‘A che servono questi quattrini’, al Sannazaro Francesco Procopio spiega il senso della felicità
Napoli, 14 gen. – Il teatro non ha tempo, non conosce il “sempre” e il “mai”, per questo la vita come la scrittura che la racconta, si rigenera sulle tavole del palcoscenico che le conferiscono attualità ed eternità.
Francesco Procopio cavalcando l’onda interpretativa di una maschera che ha fatto la sua fortuna a teatro dando voce all’uomo del popolo, al Sannazaro di Napoli ripropone riadattandola, la commedia ‘A che servono questi quattrini’, datata 1942 in versione cinematografica.

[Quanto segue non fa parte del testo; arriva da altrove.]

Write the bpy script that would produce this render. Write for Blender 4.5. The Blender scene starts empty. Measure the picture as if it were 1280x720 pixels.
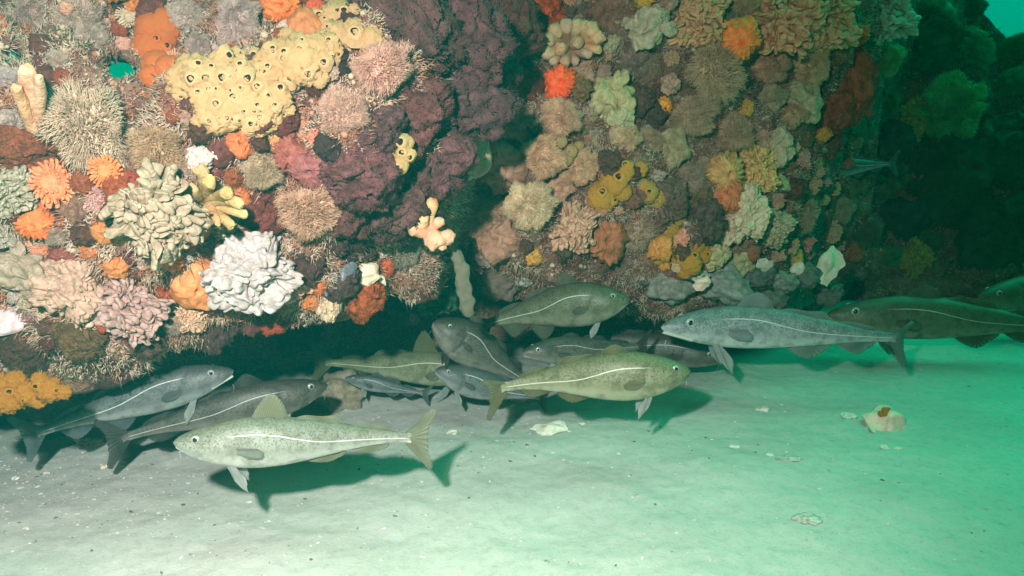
import bpy, math, random
import numpy as np
from mathutils import Vector, Matrix, noise
from mathutils.bvhtree import BVHTree

SC = bpy.context.scene
COL = SC.collection
R = math.radians
WORLD_S = 0.34     # brightness of the open water
SUN_S = 4.4        # daylight filtered green by the water above
STROBE_S = 620     # diver's strobe
HAZE_D = 0.12      # water density

# ------------------------------------------------------------------ camera
CAM_H = 0.95
PITCH = 11.9
cam_data = bpy.data.cameras.new("camera")
cam_data.sensor_width = 36.0
cam_data.lens = 36.0 * 1000.0 / 1280.0
cam_data.clip_end = 300.0
cam_data.clip_start = 0.02
cam = bpy.data.objects.new("camera", cam_data)
cam.location = (0, 0, CAM_H)
cam.rotation_euler = (R(90 - PITCH), 0, 0)
COL.objects.link(cam)
SC.camera = cam

# ------------------------------------------------------------------ light: open green water above, a diver's strobe above the lens
SC.view_settings.view_transform = 'Standard'
SC.view_settings.look = 'None'
SC.view_settings.exposure = 0.0
SC.view_settings.gamma = 1.0
SC.view_settings.use_curve_mapping = False
world = bpy.data.worlds.new("World")
SC.world = world
world.use_nodes = True
wn = world.node_tree.nodes
wl = world.node_tree.links
bg = wn["Background"]
w_tc = wn.new("ShaderNodeTexCoord")
w_sep = wn.new("ShaderNodeSeparateXYZ")
w_ramp = wn.new("ShaderNodeValToRGB")
wl.new(w_tc.outputs["Generated"], w_sep.inputs[0])
wl.new(w_sep.outputs["Z"], w_ramp.inputs[0])
e = w_ramp.color_ramp.elements
e[0].position = 0.0
e[0].color = (0.0, 1.7, 1.15, 1)
e[1].position = 1.0
e[1].color = (0.02, 0.45, 0.32, 1)
m = w_ramp.color_ramp.elements.new(0.22)
m.color = (0.0, 1.3, 1.0, 1)
m = w_ramp.color_ramp.elements.new(0.42)
m.color = (0.0, 0.5, 0.38, 1)
w_side = wn.new("ShaderNodeValToRGB")      # open lit water lies beyond the wall; light cut behind the camera to keep crevices dark
wl.new(w_sep.outputs["Y"], w_side.inputs[0])
w_side.color_ramp.elements[0].position = 0.0
w_side.color_ramp.elements[0].color = (0.15, 0.15, 0.18, 1)
w_side.color_ramp.elements[1].position = 0.60
w_side.color_ramp.elements[1].color = (1, 1, 1, 1)
w_mul = wn.new("ShaderNodeMix")
w_mul.data_type = 'RGBA'
w_mul.blend_type = 'MULTIPLY'
w_mul.inputs[0].default_value = 1.0
wl.new(w_ramp.outputs[0], w_mul.inputs[6])
wl.new(w_side.outputs[0], w_mul.inputs[7])
wl.new(w_mul.outputs[2], bg.inputs[0])
bg.inputs[1].default_value = WORLD_S

sun_d = bpy.data.lights.new("water_filtered_sun", 'SUN')
sun_d.energy = SUN_S
sun_d.color = (0.03, 1.0, 0.50)
sun_d.angle = R(85)
sun = bpy.data.objects.new("water_filtered_sun", sun_d)
sun.rotation_euler = Vector((-0.34, -0.42, -1.0)).to_track_quat('-Z', 'Y').to_euler()
COL.objects.link(sun)

def strobe(name, loc, aim, energy, size=70, blend=1.0):
    d = bpy.data.lights.new(name, 'SPOT')
    d.energy = energy
    d.color = (1.0, 0.71, 0.67)
    d.spot_size = R(size)
    d.spot_blend = blend
    d.shadow_soft_size = 0.035
    o = bpy.data.objects.new(name, d)
    o.location = loc
    v = Vector(aim) - Vector(loc)
    o.rotation_euler = v.to_track_quat('-Z', 'Y').to_euler()
    COL.objects.link(o)
strobe("strobe_lamp", (-0.28, 0.0, 1.28), (-0.56, 1.72, 0.22), STROBE_S, 106)

# ------------------------------------------------------------------ helpers
TB = math.tan
def ray(px, py):
    d = Vector(((px - 640) / 1000.0, 1.0, -(py - 360) / 1000.0))
    c, s = math.cos(R(PITCH)), math.sin(R(PITCH))
    return Vector((d.x, d.y * c + d.z * s, -d.y * s + d.z * c))
CAMP = Vector((0, 0, CAM_H))
def at(px, py, depth):
    """point seen at pixel (px, py) of the 1280 x 720 photograph at this distance along the optical axis"""
    return CAMP + ray(px, py) * depth
def ground_at(px, py, z=0.0):
    r = ray(px, py)
    return CAMP + r * ((z - CAM_H) / r.z)
def view_depth(p):
    c, s = math.cos(R(PITCH)), math.sin(R(PITCH))
    return p[1] * c - (p[2] - CAM_H) * s
def interp(x, pts):
    return float(np.interp(x, [p[0] for p in pts], [p[1] for p in pts]))

def make_mesh(name, verts, faces, mats=(), smooth=True):
    me = bpy.data.meshes.new(name)
    me.from_pydata([tuple(v) for v in verts] if not isinstance(verts, np.ndarray) else verts.tolist(), [], faces if isinstance(faces, list) else faces.tolist())
    for mt in mats:
        me.materials.append(mt)
    if smooth:
        me.polygons.foreach_set("use_smooth", [True] * len(me.polygons))
    me.update()
    return me
def link(name, me, parent=None, color=None):
    o = bpy.data.objects.new(name, me)
    COL.objects.link(o)
    if parent is not None:
        o.parent = parent
    if color is not None:
        o.color = (*color, 1)
    return o
def empty(name, mat=None):
    o = bpy.data.objects.new(name, None)
    o.empty_display_size = 0.05
    COL.objects.link(o)
    if mat is not None:
        o.matrix_world = mat
    return o
def tag(o, label=None, cat=None, group=None, kind=None):
    if label: o["label"] = label
    if cat: o["category"] = cat
    if group: o["group"] = group
    if kind: o["kind"] = kind

class MB:
    def __init__(s):
        s.v = []; s.f = []; s.n = 0
    def add(s, v, f):
        v = np.asarray(v, float)
        s.v.append(v)
        s.f.extend([tuple(i + s.n for i in q) for q in f])
        s.n += len(v)
    def verts(s):
        return np.concatenate(s.v) if s.v else np.zeros((0, 3))
    def mesh(s, name, mats=(), smooth=True):
        return make_mesh(name, s.verts(), s.f, mats, smooth)

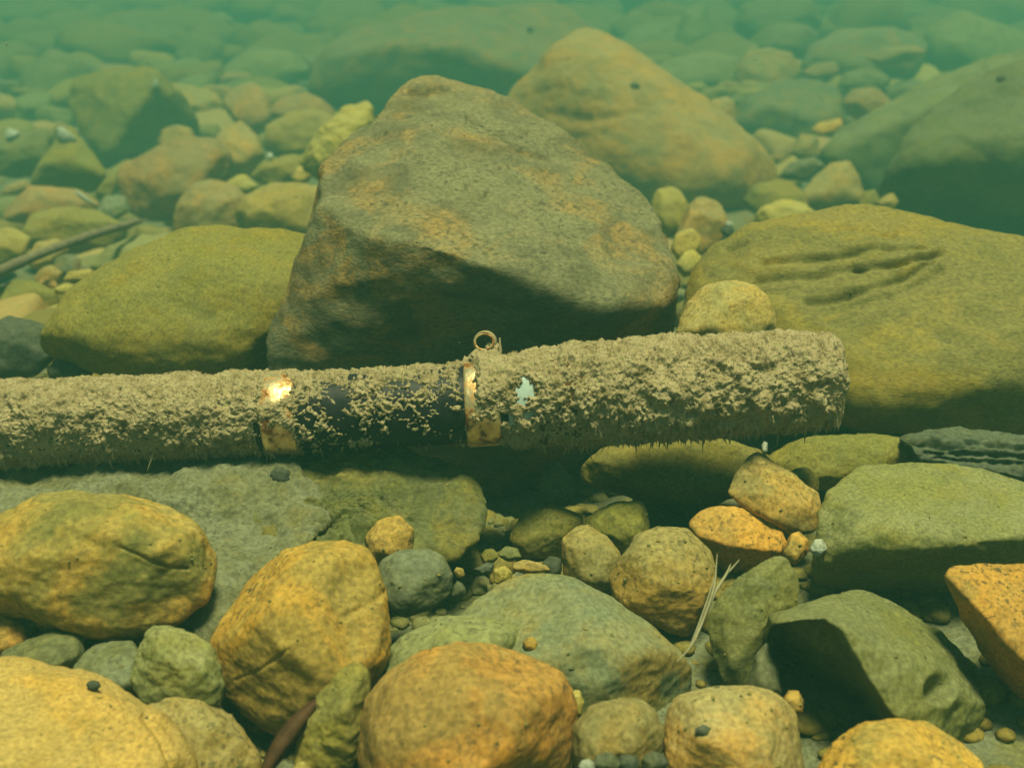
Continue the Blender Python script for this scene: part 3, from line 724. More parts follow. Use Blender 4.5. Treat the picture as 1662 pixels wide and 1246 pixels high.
# --- left side
for (mt, dd, pts, lb, kw) in [
    ('olive', 1.25, [(110, 172), (120, 130), (168, 113), (235, 104), (262, 120, .1), (302, 162, -.3), (322, 200, -.7), (328, 232, -1.0), (262, 262, -1.1), (200, 280, -.9), (168, 272, -.5), (148, 240), (120, 195)], "large angular stone with a dark right face, upper left", dict(sm=0.3, feat=[(248, 138, .6), (215, 185, .6), (180, 250, .35), (140, 150, .2)], lvl=6)),
    ('tan', 1.4, [(256, 136), (300, 138), (350, 150), (370, 175), (352, 200), (300, 195)], "pale slab behind the large angular stone's right side", {}),
    ('tan', 1.25, [(360, 162), (384, 140), (410, 134), (436, 150), (444, 190), (420, 222), (388, 205)], "pale knobbly stone upper left of the yellow crusted stones", {}),
    ('yellow', 1.1, [(428, 228), (438, 205), (480, 181), (525, 178), (547, 195), (548, 225), (525, 245), (480, 252), (440, 255)], "bright tan block with a lit top, left of the brown boulder", dict(sm=0.6)),
    ('tan', 1.22, [(438, 185), (460, 162), (500, 150), (535, 160), (545, 195), (500, 215)], "pale stone behind the bright tan block", {}),
    ('yellow', 0.88, [(488, 255), (518, 215), (558, 180), (602, 164), (606, 230), (565, 275), (520, 296), (490, 280)], "rough yellow crusted stone against the brown boulder's left shoulder", dict(rough=2.2, lvl=6)),
    ('tan', 1.05, [(343, 235), (362, 205), (392, 197), (417, 220), (430, 250), (422, 282), (380, 295), (350, 278)], "tall tan stone right of the large rounded mottled one", {}),
    ('tan', 0.98, [(188, 300), (198, 260), (235, 230), (282, 221), (340, 227), (372, 250), (378, 292), (360, 325), (300, 355), (240, 360), (202, 338)], "large rounded mottled tan stone on the left, below the angular dark faced one", dict(lvl=6)),
    ('tan', 1.12, [(256, 232), (264, 210), (286, 203), (308, 208), (318, 230), (290, 245)], "small round stone peeping above the large rounded mottled one", {}),
    ('tan', 0.88, [(280, 375), (290, 330), (315, 300), (346, 291), (382, 300), (402, 325), (398, 370), (350, 400), (295, 400)], "egg shaped tan stone at left of centre, above the broad olive boulder", dict(lvl=6)),
    ('yellow', 0.92, [(360, 302), (380, 284), (400, 284), (418, 300), (405, 320)], "small yellow stone on the egg shaped stone's shoulder", {}),
    ('yellow', 0.84, [(383, 362), (403, 320), (440, 299), (490, 296), (530, 305), (540, 375), (450, 400)], "smooth pale yellow stone between the egg shaped stone and the brown boulder", dict(lvl=6)),
    ('olive', 0.97, [(408, 288), (430, 262), (480, 250), (508, 262), (505, 292), (450, 305)], "olive brown stone below the bright tan block", {}),
    ('yellow', 0.90, [(473, 288), (482, 272), (500, 268), (508, 282), (500, 298), (480, 300)], "little yellow stone by the brown boulder's left edge", {}),
    ('moss', 1.10, [(-30, 245), (15, 221), (60, 209), (92, 220), (98, 248), (72, 280), (15, 290), (-30, 275)], "round greenish stone at the left edge", {}),
    ('olive', 1.0, [(50, 300), (60, 270), (95, 240), (112, 204), (126, 232), (152, 265), (173, 283), (160, 310, -.2), (110, 320, -.4), (65, 315, -.3)], "peaked olive stone with a dark hollow front, left", dict(sm=0.4, feat=[(70, 272, .4), (110, 258, .5), (155, 280, .3)])),
    ('tan', 0.93, [(4, 362), (28, 325), (65, 300), (96, 304), (130, 308), (162, 330), (150, 350), (60, 362)], "low tan stone with a pale sliver of shell on it, left", {}),
    ('olive', 0.86, [(32, 375), (58, 346), (110, 334), (162, 344), (208, 365), (205, 400), (120, 412), (50, 405)], "long low olive stone with a yellow rim, behind the stick", dict(lvl=6)),
    ('yellow', 0.80, [(-25, 400), (-5, 374), (30, 369), (49, 390), (42, 418), (0, 430), (-25, 425)], "bright yellow stone at the left edge above the stick", {}),
    ('tan', 0.80, [(42, 418), (62, 395), (95, 387), (112, 405), (98, 435), (58, 438)], "small tan stone behind the stick", {}),
    ('yellow', 0.70, [(103, 454), (112, 441), (148, 437), (152, 452), (122, 462)], "little yellow block shaped stone below the stick", dict(sm=0.5)),
    ('yellow', 0.695, [(88, 470), (105, 461), (130, 462), (120, 474), (96, 478)], "thin yellow pebble below the little yellow block", {}),
    ('tan', 0.73, [(60, 462), (68, 454), (88, 455), (94, 464), (76, 470)], "small tan pebble under the stick's shadow", {}),
    ('grey', 0.78, [(86, 440), (90, 420), (110, 412), (130, 420), (132, 445), (105, 452)], "greyish stone half hidden by the stick", {}),
    ('tan', 0.75, [(55, 455), (65, 436), (85, 430), (102, 442), (96, 460), (70, 464)], "dull stone below the stick near the left edge", {}),
    ('moss', 0.78, [(146, 435), (178, 400), (230, 379), (285, 378), (305, 395), (255, 425), (190, 452)], "green stone tucked behind the broad olive boulder", {}),
    ('olive', 0.70, [(-30, 490), (15, 455), (58, 458), (92, 475), (98, 505), (60, 525), (-30, 525)], "round olive stone with an orange patch, at the left edge", {}),
    ('dark', 0.62, [(-40, 550), (15, 515), (60, 519), (86, 545), (90, 580), (60, 612), (-40, 615)], "dark green stone at the left edge just above the rod", dict(rough=1.6)),
    ('dark', 0.60, [(76, 605), (98, 580), (130, 572), (153, 590), (148, 622), (90, 628)], "smaller dark stone behind the rod, left", {}),
    ('silt', 0.95, [(150, 345), (172, 318), (205, 318), (212, 342), (180, 360)], "greyish stone right of the low tan stone, left side", {}),
    ('olive', 1.0, [(155, 318), (168, 295), (186, 282), (192, 300), (180, 325)], "small olive wedge between the peaked stone and the large rounded mottled one", {}),
    ('tan', 1.02, [(2, 318), (14, 300), (40, 292), (52, 300), (40, 318)], "small tan stone left of the peaked olive one", {}),
    ('moss', 1.6, [(18, 190), (38, 110), (80, 80), (130, 98), (150, 145), (125, 200), (55, 212)], "hazy green hump at the upper left edge", {}),
    ('moss', 2.3, [(125, 90), (168, 46), (230, 23), (272, 38), (288, 72), (220, 95)], "faint green hump near the top left", {}),
    ('moss', 2.1, [(280, 100), (300, 66), (335, 54), (362, 72), (365, 105), (310, 118)], "faint stone right of the green hump near the top left", {}),
    ('moss', 2.0, [(265, 125), (290, 98), (320, 94), (350, 115), (330, 140), (280, 145)], "faint low stone behind the pale slab, upper left", {}),
    ('moss', 1.9, [(360, 130), (380, 95), (420, 80), (480, 85), (505, 115), (470, 145), (400, 148)], "hazy stone left of the long dark boulder at the back", {}),
    ('moss', 2.8, [(325, 45), (340, 24), (365, 20), (382, 38), (360, 58)], "faint small stone near the top edge, left of centre", {}),
    ('moss', 2.9, [(425, 58), (445, 38), (480, 36), (498, 55), (470, 72)], "faint stone near the top edge, left of the long dark boulder", {}),
    ('moss', 1.9, [(-40, 190), (-20, 150), (10, 140), (30, 165), (20, 205), (-30, 210)], "hazy green stone cut by the left edge", {}),
]:
    kw = dict(kw)
    lv = kw.pop("lvl", 5)
    R("river_stone", mt, lb, pts, d=dd, lvl=lv, group=MIDL if dd < 1.4 else FAR, **kw)

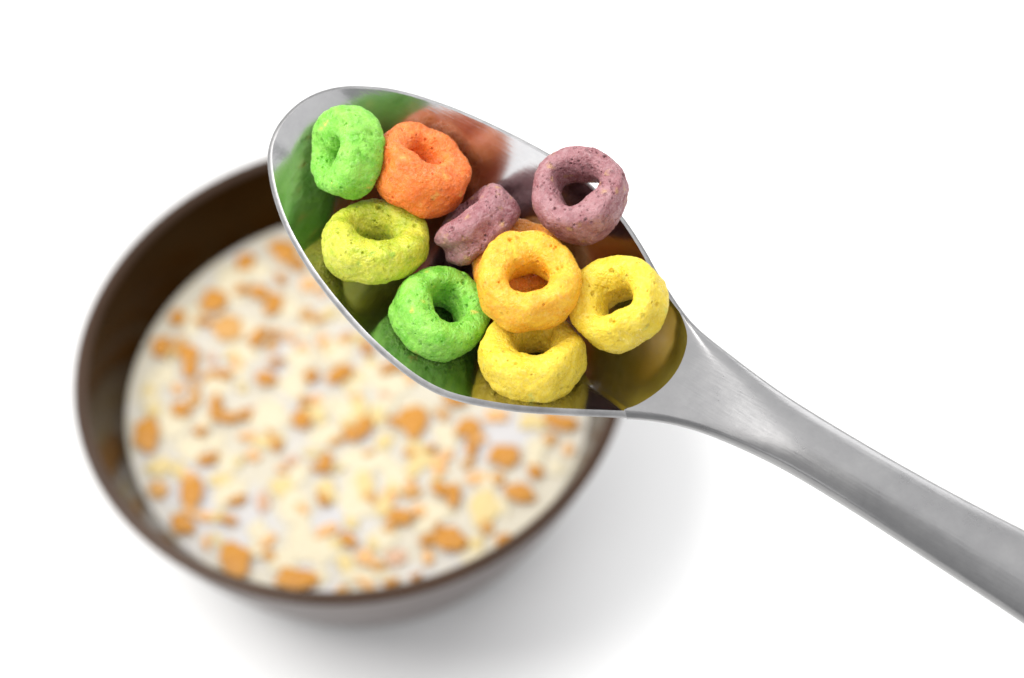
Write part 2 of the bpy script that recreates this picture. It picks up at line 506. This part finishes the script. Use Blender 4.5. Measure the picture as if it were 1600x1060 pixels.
# ------------------------------------------------------------------ cereal rings on the spoon
def ring_mesh(name, R, r, h, seed, mat, wob=0.58, nphi=380, nth=180, pits=110, hole_shift=(0, 0), hole_tri=0.0, hole_oval=(0.0, 0.0), big=3, groove=0.0):
    rng = np.random.default_rng(seed)
    off = Vector(rng.uniform(-50, 50, 3))
    ph = np.linspace(0, 2 * np.pi, nphi, endpoint=False)
    th = np.linspace(0, 2 * np.pi, nth, endpoint=False)
    def harm(a, lo, hi):
        return sum(a / kk * np.cos(kk * ph + rng.uniform(0, 6.28)) for kk in range(lo, hi))
    R_ = R * (1 + harm(.036, 2, 5))
    r_ = r * (1 + harm(.10, 1, 6))
    h_ = h * (1 + harm(.09, 1, 6))
    zc = harm(.16, 1, 4)
    PH, TH = np.meshgrid(ph, th, indexing='ij')
    c = np.sign(np.cos(TH)) * np.abs(np.cos(TH)) ** .74
    s = np.sign(np.sin(TH)) * np.abs(np.sin(TH)) ** .74
    inner = (c < 0)
    rr = R_[:, None] + np.where(inner, r_[:, None] * c * (1 + hole_tri * np.cos(3 * PH + .6) + hole_oval[0] * np.cos(2 * PH + hole_oval[1])), r_[:, None] * c)
    P = np.stack([rr * np.cos(PH), rr * np.sin(PH), h_[:, None] * s + zc[:, None]], -1)
    P[..., 0] += np.where(inner, -c * hole_shift[0], 0); P[..., 1] += np.where(inner, -c * hole_shift[1], 0)
    def normals(P):
        a = np.roll(P, -1, 0) - np.roll(P, 1, 0); b = np.roll(P, -1, 1) - np.roll(P, 1, 1)
        nn = np.cross(a, b)
        return nn / (np.linalg.norm(nn, axis=-1, keepdims=True) + 1e-9)
    N = normals(P)
    flat = P.reshape(-1, 3)
    D = np.empty(len(flat))
    for i, p in enumerate(flat):
        q = Vector(p) + off
        D[i] = (noise.noise(q * .30) * .80 * wob + noise.noise(q * .8) * .26 * wob
                + noise.noise(q * 2.3) * .055 + noise.noise(q * 5.2) * .065 + noise.noise(q * 9.5) * .035
                - .16 * max(0.0, 1 - abs(noise.noise(q * .62 + Vector((7, 3, 1)))) * 9) * max(0.0, noise.noise(q * .3 + Vector((1, 9, 4))) + .15))
    D = D.reshape(nphi, nth, 1)
    if groove:                                       # a fold running round the outside
        lat = np.where(TH > np.pi, TH - 2 * np.pi, TH) + .22 * np.sin(2 * PH)
        D = D - (groove * np.exp(-(lat / .34) ** 2) * (.65 + .35 * np.cos(PH + 1)))[..., None]
    P = P + N * D
    # open pores
    flat = P.reshape(-1, 3); pit = np.zeros(len(flat))
    for n_, i in enumerate(rng.integers(0, len(flat), pits)):
        rad = rng.uniform(.38, .62) if n_ < big else rng.uniform(.12, .30)
        dd = np.linalg.norm((flat - flat[i]) * np.array([1, 1, rng.uniform(.8, 1.3)]), axis=1) / rad
        pit = np.maximum(pit, np.where(dd < 1, (1 - dd ** 2) ** 1.1 * rad * (1.05 if rad > .35 else 1.5), 0))
    P = P - normals(P) * pit.reshape(nphi, nth, 1)
    idx = np.arange(nphi * nth).reshape(nphi, nth)
    F = np.stack([idx, np.roll(idx, -1, 0), np.roll(np.roll(idx, -1, 0), -1, 1), np.roll(idx, -1, 1)], -1).reshape(-1, 4)
    me = bpy.data.meshes.new(name)
    me.from_pydata((P.reshape(-1, 3) * MM).tolist(), [], F.tolist())
    me.polygons.foreach_set("use_smooth", [True] * len(me.polygons))
    me.materials.append(mat)
    o = bpy.data.objects.new(name, me)
    COL.objects.link(o)
    return o

GREEN = mat_cereal("green_cereal", (0.304, 0.702, 0.088), (0.152, 0.515, 0.029), (0.725, 0.562, 0.105), 0.09, pores=0.12)
LIME = mat_cereal("lime_cereal", (0.66, 0.66, 0.055), (0.398, 0.503, 0.018), (0.281, 0.491, 0.035), 0.12, rough=(0.24, 0.6), pores=0.12)
ORANGE = mat_cereal("orange_cereal", (0.930, 0.240, 0.037), (0.819, 0.146, 0.014), (0.913, 0.491, 0.117), 0.08, rough=(0.30, 0.6), pores=0.07)
AMBER = mat_cereal("amber_cereal", (0.930, 0.538, 0.035), (0.866, 0.386, 0.012), (0.889, 0.328, 0.035), 0.07, pores=0.05)
YELLOW = mat_cereal("yellow_cereal", (0.90, 0.69, 0.060), (0.80, 0.57, 0.022), (0.66, 0.66, 0.12), 0.06, pores=0.04)
PURPLE = mat_cereal("purple_cereal", (0.43, 0.21, 0.225), (0.28, 0.095, 0.11), (0.56, 0.35, 0.14), 0.24, pores=0.2)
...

In scena tutto avviene a sipario aperto, perfino il cambio d’abito degli attori, pronti a mostrarsi nella loro professione di “teatranti” che all’occasione diventano scenografi, addetti al palco e pubblico di quanto viene recitato.
Protagonista assoluto della piéce in cui c’è molto da ridere, il valore del pensiero che crea e distrugge come la politica, attraverso la forza dell’illusione.
Così la ricchezza viene costruita a regola d’arte attraverso la retorica della parola. Il prof. Parascandolo (Pietro de Silva), guida Vincenzino (Francesco Procopio), nel capovolgimento morale e fattivo della sua ottica quotidiana. Scomodando Diogene, Socrate e Platone, lascia interrogare protagonisti e platea su una domanda attualissima: “I soldi regalano la felicità?”.
L’atteggiamento della ricchezza e della convinzione di vivere nell’agio, tradotto in apparenza apre nuove porte ed opportunità. L’artificio del pensiero che dona alla gente ciò che vuole vedere, risulta così convincente da trasformare Vincenzino da ex dipendente comunale in responsabile aziendale di un pastificio di cui è azionista, da fratello devoto in marito della donna più bella e ricca del paese, da incolto cittadino ligio alle regole ad accorto politico.
Un argomento di difficile discussione, pieno di ambivalenze e riserve invita lo spettatore ad interrogarsi su problemi di soldi e preoccupazioni destate da essi. Collega il tutto al valore non commercializzabile delle idee, pronte a valicare l’immaterialità sconfinando in campi quali l’autostima e una nuova identità.
Il denaro a teatro diventa catalizzatore della coscienza: “trattenere” la ricchezza col pensiero veicola affetti, carriera. Si conferma così la teorizzazione postuma di Richard Easterlin che definì il denaro “paradosso di felicità”.
Interessante, forte, evocativa alla maniera Freudiana la riproposizione del regista Miale di Mauro che sul finale vede un Francesco Procopio intenso. Rivolto alla platea nelle battute finali dello spettacolo, Vincenzino sentenzia: “Nella vita dobbiamo accorgerci di altri doni, il sole, il mare; tutti abbiamo a disposizione in maniera non quantificabile solo il tempo e se lo viviamo con ansia rischiamo di accelerare l’arrivo all’unica e comune destinazione della morte, per cui ‘A che servono questi quattrini?'”.